Thursday, June 27, 2013

JP Morgan Wins ‘Crisis Management’ Award For London Whale Scandal That Cost It $6 Billion

JP Morgan Chase accepted a “crisis management” award at an event Thursday night that rewarded the bank for the way it handled the London Whale trading crisis that cost the bank at least $6 billion. The trade set the financial world ablaze when the firm’s chief executive, Jamie Dimon, announced it, considering JP Morgan had been the strongest megabank throughout the financial crisis and Dimon often bragged of its “fortress balance sheet.”

But the firm handled the crisis with flying colors, at least according to award presenters, the Wall Street Journal reports:

J.P. Morgan Chase is winning for its handling of the $6.2 billion trading loss by the London Whale last year,” the event’s host, CNN anchor Ali Velshi, said. “I would say that’s what you call making lemonade out of lemons.

Kathy Hu, an executive director in J.P. Morgan’s investor relations department, accepted the award and quipped: “Can I just say, ‘Crisis? What crisis?’”

The United States Senate took a slightly different view. In a bipartisan report from the Senate Permanent Subcommittee on Investigations issued last week, senators blasted the bank for misleading regulators and sidestepping regulations that should have banned the type of trades that kept the loss from occurring.

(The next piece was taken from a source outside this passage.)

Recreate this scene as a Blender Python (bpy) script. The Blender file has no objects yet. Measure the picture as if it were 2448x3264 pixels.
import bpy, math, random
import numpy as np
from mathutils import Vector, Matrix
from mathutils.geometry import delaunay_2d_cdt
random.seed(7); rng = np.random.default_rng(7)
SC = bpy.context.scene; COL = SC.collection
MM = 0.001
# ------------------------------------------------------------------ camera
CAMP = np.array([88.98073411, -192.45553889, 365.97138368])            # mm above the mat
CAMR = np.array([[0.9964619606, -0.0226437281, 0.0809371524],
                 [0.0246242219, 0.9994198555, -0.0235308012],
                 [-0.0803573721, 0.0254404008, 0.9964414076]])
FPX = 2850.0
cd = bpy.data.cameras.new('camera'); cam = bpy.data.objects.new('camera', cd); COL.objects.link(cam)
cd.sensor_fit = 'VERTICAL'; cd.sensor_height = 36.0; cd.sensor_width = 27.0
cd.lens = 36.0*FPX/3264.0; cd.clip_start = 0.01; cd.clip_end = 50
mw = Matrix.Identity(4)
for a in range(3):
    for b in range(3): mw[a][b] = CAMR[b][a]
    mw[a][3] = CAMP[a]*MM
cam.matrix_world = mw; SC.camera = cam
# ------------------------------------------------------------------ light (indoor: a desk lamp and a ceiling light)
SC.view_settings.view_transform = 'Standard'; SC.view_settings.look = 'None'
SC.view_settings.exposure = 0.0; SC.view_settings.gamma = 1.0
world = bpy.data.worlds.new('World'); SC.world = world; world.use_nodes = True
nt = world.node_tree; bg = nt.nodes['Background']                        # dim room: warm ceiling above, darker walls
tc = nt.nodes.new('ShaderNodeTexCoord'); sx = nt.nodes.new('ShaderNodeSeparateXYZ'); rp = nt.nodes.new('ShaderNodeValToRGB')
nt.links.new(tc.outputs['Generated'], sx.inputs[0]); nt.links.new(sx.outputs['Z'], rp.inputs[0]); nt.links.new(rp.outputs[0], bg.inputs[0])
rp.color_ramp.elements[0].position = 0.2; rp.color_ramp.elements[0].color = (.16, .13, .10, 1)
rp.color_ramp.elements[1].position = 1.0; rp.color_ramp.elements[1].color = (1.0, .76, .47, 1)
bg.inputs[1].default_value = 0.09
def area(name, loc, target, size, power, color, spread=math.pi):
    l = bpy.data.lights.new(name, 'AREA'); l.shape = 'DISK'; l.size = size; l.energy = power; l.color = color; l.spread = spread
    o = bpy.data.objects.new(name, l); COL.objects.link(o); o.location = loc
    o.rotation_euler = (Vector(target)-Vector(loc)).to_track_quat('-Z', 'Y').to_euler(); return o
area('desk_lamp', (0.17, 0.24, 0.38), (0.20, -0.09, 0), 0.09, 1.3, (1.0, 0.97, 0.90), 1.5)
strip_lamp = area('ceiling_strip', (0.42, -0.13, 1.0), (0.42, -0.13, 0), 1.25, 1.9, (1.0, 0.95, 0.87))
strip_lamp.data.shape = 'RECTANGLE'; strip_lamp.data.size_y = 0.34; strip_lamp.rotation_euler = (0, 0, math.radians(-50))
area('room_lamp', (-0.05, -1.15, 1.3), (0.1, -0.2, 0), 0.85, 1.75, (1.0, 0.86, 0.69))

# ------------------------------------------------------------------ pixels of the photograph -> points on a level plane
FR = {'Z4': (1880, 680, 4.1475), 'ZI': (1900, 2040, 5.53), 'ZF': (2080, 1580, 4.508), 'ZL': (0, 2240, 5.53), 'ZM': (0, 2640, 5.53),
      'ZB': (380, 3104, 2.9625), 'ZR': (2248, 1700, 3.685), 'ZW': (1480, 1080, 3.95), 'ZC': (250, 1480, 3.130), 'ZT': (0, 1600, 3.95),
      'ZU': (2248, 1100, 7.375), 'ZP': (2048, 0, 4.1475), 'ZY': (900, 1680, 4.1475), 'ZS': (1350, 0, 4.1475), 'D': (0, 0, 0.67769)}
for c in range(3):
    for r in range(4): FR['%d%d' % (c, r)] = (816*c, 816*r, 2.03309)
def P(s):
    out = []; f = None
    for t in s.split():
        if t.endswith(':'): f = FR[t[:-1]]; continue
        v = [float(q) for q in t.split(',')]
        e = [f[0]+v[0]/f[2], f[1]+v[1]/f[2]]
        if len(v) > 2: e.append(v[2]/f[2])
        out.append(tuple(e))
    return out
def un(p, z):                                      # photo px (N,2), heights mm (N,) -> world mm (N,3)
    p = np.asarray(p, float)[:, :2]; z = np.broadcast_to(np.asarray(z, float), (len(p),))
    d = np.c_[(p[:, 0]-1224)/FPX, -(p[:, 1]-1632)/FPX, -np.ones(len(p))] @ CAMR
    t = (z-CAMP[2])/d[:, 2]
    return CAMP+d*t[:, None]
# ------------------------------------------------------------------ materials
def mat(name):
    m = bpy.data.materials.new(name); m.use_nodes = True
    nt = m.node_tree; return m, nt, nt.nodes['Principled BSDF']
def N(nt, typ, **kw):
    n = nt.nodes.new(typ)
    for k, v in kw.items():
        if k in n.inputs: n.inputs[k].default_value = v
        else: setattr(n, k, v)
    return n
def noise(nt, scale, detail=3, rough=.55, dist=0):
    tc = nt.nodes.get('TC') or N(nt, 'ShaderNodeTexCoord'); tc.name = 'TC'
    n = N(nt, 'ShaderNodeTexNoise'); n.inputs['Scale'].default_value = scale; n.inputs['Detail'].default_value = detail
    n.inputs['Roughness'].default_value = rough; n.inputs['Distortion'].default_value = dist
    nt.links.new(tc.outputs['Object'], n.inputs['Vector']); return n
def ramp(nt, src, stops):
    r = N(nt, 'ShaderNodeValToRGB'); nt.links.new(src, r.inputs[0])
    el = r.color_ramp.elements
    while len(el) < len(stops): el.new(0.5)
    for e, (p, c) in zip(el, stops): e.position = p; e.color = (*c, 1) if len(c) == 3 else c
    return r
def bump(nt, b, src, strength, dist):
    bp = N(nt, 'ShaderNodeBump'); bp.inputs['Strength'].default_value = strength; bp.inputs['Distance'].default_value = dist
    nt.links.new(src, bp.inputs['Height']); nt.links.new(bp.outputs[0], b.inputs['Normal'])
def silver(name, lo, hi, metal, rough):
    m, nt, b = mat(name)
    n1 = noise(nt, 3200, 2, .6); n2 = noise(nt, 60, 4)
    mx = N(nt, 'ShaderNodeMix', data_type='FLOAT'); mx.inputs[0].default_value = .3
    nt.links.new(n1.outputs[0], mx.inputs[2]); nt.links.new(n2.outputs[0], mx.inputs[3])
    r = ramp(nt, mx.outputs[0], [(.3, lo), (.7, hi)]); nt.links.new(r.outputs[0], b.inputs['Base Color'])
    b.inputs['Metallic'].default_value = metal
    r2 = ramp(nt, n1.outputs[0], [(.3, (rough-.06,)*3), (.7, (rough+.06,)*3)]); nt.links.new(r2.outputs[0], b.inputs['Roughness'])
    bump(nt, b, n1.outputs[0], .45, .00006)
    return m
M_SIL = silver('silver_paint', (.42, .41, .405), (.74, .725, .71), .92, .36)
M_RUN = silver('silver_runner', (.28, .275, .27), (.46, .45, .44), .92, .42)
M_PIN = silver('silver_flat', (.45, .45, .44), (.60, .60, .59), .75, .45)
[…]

JP Morgan has been among the fiercest lobbyists against regulations like the Volcker Rule, which was meant to keep financial institutions that have the backing of taxpayers from engaging in risky forms of trading that result in large losses that could pose a risk to the overall economy. As U.S. News and World Report’s Pat Garofalo explained, this should have been a lesson in why the Dodd-Frank Wall Street Reform Act and the rules it contains should be strengthened. Instead, it won JP Morgan an award.